Progressive politicians and policy advocates have advocated since the days of Roosevelt for pushing democracy closer to the people. Creating more active and engaged citizens who take a bigger interest and role in government...of the people, by the people, for the people, etc.. Yet, as we stand here today, we know that this has not come to pass. Even in a place as diverse and well represented by citizen advocates as Oak Park, we still have our loudest and most consistent voices in the room - of which I am one - and not many others. But getting engagement, input, and participation from the vast majority of the village, especially minorities, has been much harder.
Yes, we try. We have citizens commissions and those are fantastic but they are just another form of representative democracy, just in the appointed form rather than elected. The bread and butter of our community engagement process, and most really, is the public meeting. Every Village Board meeting, every school board meeting, every local government meeting is a public meeting that allows citizen comment and enables participation and, in theory, allows our voices to be heard and allows us to engage in the process. The problem is that it’s often the same ol’ people engaging. The same ol' voices being heard. This is not unique to Oak Park.
From a curbed.com article on urban planning: “In many ways, the public meetings we hold today to discuss local zoning policy, approve a proposed development, or otherwise shape the evolution of our neighborhoods haven’t shifted very far from that original format. Sadly, that includes the part about older, white males, especially homeowners, tending to have outsized power in these settings.”
That same article said the following: “The paper “Racial Disparities in Housing Politics: Evidence from Administrative Data,” which analyzed records from such meetings in nearly 100 Boston-area communities, found that while 80 percent of the area population is white, an estimated 95 percent of meetings attendees were white.” And while 4% of the population was Black, only 2% of the meeting participants were.
In a Next City article on the same topic: “I think that study does a good job of calling out the fact that the way the system operates, when left to its own devices, has a significant bias in favor of homeowners, the middle class, whites and immediately adjacent property owners,” Kriesberg says.”
I added the stats to make one point clear, the anecdotal evidence we see of the loudest voices in the room here in Oak Park?
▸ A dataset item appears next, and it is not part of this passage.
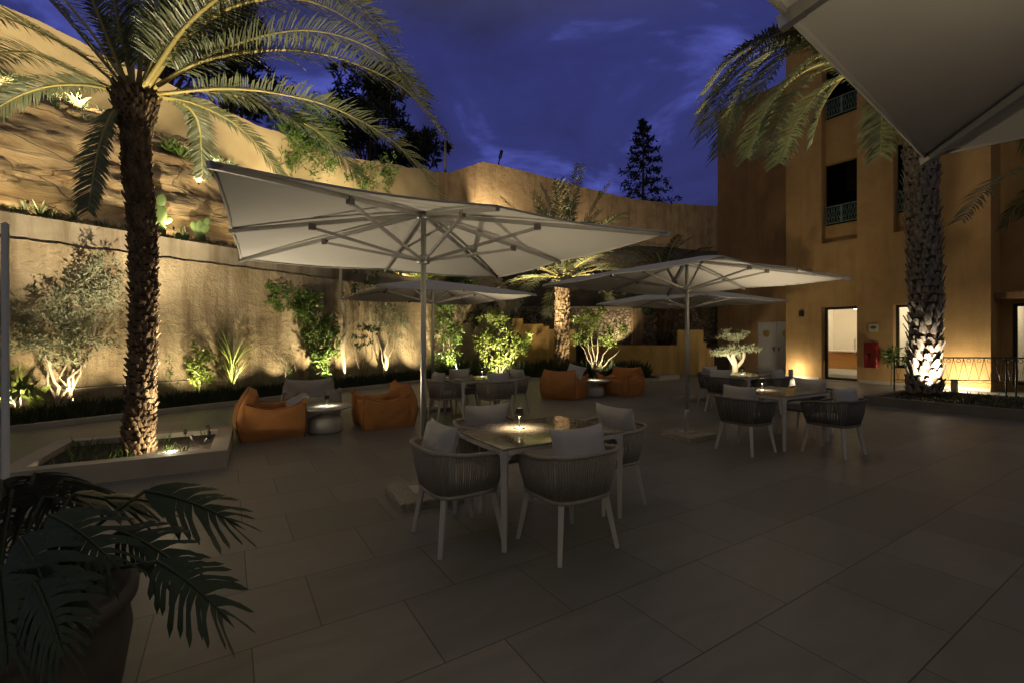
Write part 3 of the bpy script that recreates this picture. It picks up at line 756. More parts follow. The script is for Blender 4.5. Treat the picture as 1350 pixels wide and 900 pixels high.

It isn’t anecdotal. It’s a fact and it’s present almost everywhere you have a public meeting concept. And if you want to get community engagement at any meaningful level, the best way to do it is still via the ballot. And even then, turnout in the last election was only in the high 20% range, still skews more white than not, more older and affluent than not, but you still get many times more representation than you can reach in a public meeting, listening session, or the streaming numbers on our village website.
Our current community engagement processes do a great job of pretending to engage the people while amplifying the loudest voices in the village. It’s not representative, it’s not equitable, and it’s not the true voice of the people. If we truly want the most equitable and representative outcome to questions such as “Shall the Village of Oak Park defund its Police Department?”, placing it on the ballot is still the best choice, of the poor choices available. That might change in the future, all eight candidates for Village Board have improved community engagement high on their list of things to accomplish, I’m hopeful that whomever is elected can engineer a more equitable process and the non-binding referendum question on defunding the police illustrates why that’s necessary.